なぜ選挙で「社会保障改革」を自公は語らないのか。

 「税と社会保障改革」という謳い文句で「消費増税」を野田政権は民・自・公による「野合三党合意」で決めた。それにより民主党はボロボロになって下野し、自公が政権に就いた。


 だから現在の安倍政権の最優先課題はいうまでもなく「社会保障改革」だ。しかし安倍氏の口から社会保障改革が語られることはない。現在、8月末を目指して「社会保障改革国民会議」なるものが議論しているからだとして、安倍氏は「円安」「株高」がアベノミクスによる成果だと勝手に解釈して、御満悦だ。


 


 だが、各政党はそれなりに「社会保障改革」にたいして案を提示している。

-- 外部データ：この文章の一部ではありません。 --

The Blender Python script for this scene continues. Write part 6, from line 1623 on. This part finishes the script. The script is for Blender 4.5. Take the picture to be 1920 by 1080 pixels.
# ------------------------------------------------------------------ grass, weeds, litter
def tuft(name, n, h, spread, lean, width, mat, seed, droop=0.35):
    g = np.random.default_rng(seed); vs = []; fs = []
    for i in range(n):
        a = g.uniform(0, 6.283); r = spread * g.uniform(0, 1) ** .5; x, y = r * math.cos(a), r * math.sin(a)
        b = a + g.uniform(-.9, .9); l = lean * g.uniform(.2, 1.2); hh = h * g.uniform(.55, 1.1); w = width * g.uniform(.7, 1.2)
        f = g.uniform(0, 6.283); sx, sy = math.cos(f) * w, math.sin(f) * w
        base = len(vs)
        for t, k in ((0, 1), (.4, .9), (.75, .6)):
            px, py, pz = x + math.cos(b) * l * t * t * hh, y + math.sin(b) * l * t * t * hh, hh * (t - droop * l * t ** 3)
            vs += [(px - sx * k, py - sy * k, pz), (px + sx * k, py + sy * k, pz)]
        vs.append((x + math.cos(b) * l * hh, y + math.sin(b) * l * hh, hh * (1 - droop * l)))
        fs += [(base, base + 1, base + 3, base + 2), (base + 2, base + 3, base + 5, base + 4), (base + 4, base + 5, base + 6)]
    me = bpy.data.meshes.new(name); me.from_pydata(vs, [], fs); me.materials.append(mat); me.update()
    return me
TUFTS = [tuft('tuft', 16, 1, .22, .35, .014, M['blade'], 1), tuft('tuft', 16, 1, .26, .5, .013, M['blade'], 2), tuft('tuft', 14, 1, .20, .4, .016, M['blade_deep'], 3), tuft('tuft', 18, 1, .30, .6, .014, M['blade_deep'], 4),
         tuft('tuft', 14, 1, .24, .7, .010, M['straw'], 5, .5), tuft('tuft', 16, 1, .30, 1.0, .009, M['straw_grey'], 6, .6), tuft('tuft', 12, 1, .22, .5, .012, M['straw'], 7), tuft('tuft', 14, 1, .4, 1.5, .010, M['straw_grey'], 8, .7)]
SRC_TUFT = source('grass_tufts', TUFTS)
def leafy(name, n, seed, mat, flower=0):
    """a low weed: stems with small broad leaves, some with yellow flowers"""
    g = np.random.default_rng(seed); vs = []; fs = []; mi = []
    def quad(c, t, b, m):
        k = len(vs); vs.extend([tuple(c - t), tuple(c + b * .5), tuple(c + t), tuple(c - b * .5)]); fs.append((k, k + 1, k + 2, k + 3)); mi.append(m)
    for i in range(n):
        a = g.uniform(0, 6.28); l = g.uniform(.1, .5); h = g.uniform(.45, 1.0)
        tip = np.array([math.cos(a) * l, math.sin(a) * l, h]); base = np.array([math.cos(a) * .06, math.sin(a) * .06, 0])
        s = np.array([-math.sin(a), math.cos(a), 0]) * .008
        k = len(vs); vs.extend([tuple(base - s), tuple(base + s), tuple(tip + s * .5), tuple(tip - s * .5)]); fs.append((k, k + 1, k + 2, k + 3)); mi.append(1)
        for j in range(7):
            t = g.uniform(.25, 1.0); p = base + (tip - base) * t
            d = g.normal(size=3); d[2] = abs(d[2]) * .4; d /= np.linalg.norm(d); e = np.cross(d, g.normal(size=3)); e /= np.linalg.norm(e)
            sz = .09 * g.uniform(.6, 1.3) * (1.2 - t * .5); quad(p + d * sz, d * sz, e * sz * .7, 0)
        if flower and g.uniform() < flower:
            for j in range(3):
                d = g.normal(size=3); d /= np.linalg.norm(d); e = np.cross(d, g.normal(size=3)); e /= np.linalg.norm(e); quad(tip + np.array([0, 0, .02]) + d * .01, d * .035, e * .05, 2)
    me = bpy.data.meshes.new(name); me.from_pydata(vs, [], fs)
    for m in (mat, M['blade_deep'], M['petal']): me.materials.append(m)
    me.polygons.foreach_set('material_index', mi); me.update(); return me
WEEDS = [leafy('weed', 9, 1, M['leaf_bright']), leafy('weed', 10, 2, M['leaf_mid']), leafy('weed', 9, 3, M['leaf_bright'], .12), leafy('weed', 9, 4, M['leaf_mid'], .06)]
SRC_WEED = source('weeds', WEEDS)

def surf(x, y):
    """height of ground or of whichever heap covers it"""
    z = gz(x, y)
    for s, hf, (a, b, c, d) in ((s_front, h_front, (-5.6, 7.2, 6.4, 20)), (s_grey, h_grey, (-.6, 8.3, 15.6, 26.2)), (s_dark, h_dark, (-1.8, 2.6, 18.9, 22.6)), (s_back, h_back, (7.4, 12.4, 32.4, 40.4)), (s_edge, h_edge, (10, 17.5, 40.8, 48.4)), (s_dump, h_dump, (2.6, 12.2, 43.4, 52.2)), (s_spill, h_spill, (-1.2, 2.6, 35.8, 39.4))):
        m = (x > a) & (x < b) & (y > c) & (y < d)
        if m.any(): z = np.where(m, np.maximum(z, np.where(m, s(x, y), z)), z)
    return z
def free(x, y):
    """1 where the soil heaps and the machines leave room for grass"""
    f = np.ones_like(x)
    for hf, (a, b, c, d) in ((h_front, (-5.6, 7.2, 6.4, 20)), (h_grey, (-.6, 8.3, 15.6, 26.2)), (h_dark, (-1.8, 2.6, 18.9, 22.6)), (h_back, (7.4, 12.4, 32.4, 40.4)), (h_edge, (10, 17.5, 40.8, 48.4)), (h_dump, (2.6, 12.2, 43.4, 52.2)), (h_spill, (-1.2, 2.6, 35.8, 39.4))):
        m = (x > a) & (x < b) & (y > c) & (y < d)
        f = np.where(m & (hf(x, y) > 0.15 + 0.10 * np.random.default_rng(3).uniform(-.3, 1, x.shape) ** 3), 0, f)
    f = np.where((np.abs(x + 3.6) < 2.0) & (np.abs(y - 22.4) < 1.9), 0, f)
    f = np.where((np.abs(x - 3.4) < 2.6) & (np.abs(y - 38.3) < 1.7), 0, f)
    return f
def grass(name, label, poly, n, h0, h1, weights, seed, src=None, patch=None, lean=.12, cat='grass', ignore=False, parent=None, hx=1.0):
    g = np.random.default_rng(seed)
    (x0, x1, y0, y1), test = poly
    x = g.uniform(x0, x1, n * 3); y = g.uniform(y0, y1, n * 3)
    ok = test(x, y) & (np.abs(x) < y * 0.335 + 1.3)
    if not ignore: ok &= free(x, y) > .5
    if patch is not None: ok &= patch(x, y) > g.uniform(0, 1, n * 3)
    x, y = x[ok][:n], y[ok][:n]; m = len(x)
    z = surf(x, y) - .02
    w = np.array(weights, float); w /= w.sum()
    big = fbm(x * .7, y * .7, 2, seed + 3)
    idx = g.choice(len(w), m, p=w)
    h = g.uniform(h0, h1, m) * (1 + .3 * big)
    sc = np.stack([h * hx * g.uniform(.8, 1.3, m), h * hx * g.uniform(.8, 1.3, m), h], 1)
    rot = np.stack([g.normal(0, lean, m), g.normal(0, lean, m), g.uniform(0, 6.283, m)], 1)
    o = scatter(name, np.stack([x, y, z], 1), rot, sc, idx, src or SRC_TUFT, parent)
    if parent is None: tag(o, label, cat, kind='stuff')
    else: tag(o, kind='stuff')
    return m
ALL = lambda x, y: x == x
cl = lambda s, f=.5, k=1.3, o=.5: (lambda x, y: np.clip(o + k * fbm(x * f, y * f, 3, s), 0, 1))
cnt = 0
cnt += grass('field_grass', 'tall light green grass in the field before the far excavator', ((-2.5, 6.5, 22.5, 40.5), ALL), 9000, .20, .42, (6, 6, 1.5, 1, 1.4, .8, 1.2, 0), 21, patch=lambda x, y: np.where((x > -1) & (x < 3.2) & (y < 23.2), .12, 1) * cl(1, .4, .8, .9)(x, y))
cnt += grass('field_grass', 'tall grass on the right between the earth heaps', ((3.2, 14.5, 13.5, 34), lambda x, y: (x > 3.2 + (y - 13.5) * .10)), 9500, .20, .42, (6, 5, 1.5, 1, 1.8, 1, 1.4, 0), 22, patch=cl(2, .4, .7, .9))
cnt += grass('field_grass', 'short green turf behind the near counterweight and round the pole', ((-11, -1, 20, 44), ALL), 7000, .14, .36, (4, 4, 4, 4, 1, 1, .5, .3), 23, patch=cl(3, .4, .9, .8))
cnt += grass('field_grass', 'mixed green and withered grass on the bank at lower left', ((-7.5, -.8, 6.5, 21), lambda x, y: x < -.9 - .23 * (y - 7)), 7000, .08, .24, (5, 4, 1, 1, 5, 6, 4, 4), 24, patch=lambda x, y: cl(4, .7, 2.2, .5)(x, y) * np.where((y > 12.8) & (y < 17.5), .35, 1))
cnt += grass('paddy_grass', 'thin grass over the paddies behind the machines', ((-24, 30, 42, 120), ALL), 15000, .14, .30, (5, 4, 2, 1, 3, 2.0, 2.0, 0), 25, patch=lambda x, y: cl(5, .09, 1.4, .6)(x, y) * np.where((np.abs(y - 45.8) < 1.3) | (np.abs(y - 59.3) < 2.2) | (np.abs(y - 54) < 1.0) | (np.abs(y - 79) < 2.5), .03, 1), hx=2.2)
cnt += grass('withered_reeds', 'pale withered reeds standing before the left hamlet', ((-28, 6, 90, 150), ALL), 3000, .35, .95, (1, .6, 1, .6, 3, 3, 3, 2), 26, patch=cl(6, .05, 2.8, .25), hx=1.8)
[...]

その中で特異なのは維新の会が現在の「賦課方式」から「積み立て方式」へ変更するとしていることだ。


 そもそも年金は「積み立て方式」で出発した。それを1985年に「賦課方式」に変更したのだ。当時狂乱物価などを経て積立方式の年金を将来の支給額とした場合、大きく目減りしていた。年に5ないし7%ものインフレ時代で積み立て方式を採用していては、支給する時点で積立金は価値をなくしていると考えられた。


 


 現在はデフレ経済から脱却しようともがいているように経済環境が異なるから、当時の方式変更を批判することは出来ない。しかし一旦積み立て方式から賦課方式に変更したものを再び元へ戻すという論は現実的でない。


 年金方式がどうであれ、問題なのは現役世代が老人世帯を支える、という話ではなく、年金は「負担できる者が負担し、高齢化により暮らせなくなった者を支える」という本来の年金制度に戻すことだ。


 


 世代間戦争に仕立てた方が官僚たちに批判の目が向かないから、強いて官僚の広報機関たるマスメディアは年金を世代間戦争にして「支給開始時期を遅らせろ」「掛け金を掛けてない無年金者には年金ナシで良い」などという煽情的な議論に引き込もうとしている。


 しかし年金は老齢により働けなくなった人たちの暮らしを支える社会セイフティネットの最たるものだという認識を持つべきではないだろうか。年金掛け金を支払った者が受給する権利を持つ、というのでは民間保険会社の「年金型保険」と何ら変わりない。それなら国が運営しないで民間の保険会社に任せた方が効率的だろう。


 


 社会保障の大原則は「負担は応能で、支給は一律」だ。それを揺るがして年金に格差を設け、老後に支給する年金金額が大きく異なるのは「社会保障」としての年金のあり方として問題ではないだろうか。


 現在の年金制度の問題は現役世代の正規労働者の著しい減少に根本的な原因があり、突出した共済年金の支給額に大問題がある。そうした現代社会のあり方を論じることなく、年金支給額だけを議論するのは枝葉末節の議論ではないだろうか。


 


 しかし国民年金加入者が6700万人もいる現状を国民はもっと怒るべきだ。国民年金は満額ですら暮らせない年金だ。生活保護費以下の年金しか手に出来ない「社会保障制度」とは一体何だろうか。それに反して共済年金は平均支給額で月額22万円もある。この格差を目の前にして、公務員は中国における特権階級の共産党員と同じではないかと思えてならない。国民に奉仕するはずが、公務員は公務員に奉仕する特権階級に変貌してしまっている。それを是正できない政治家たちも公務員のシモベのようだ。まずは公務員のシモベたる政治家を政界から追放することから国民は始めなければならない。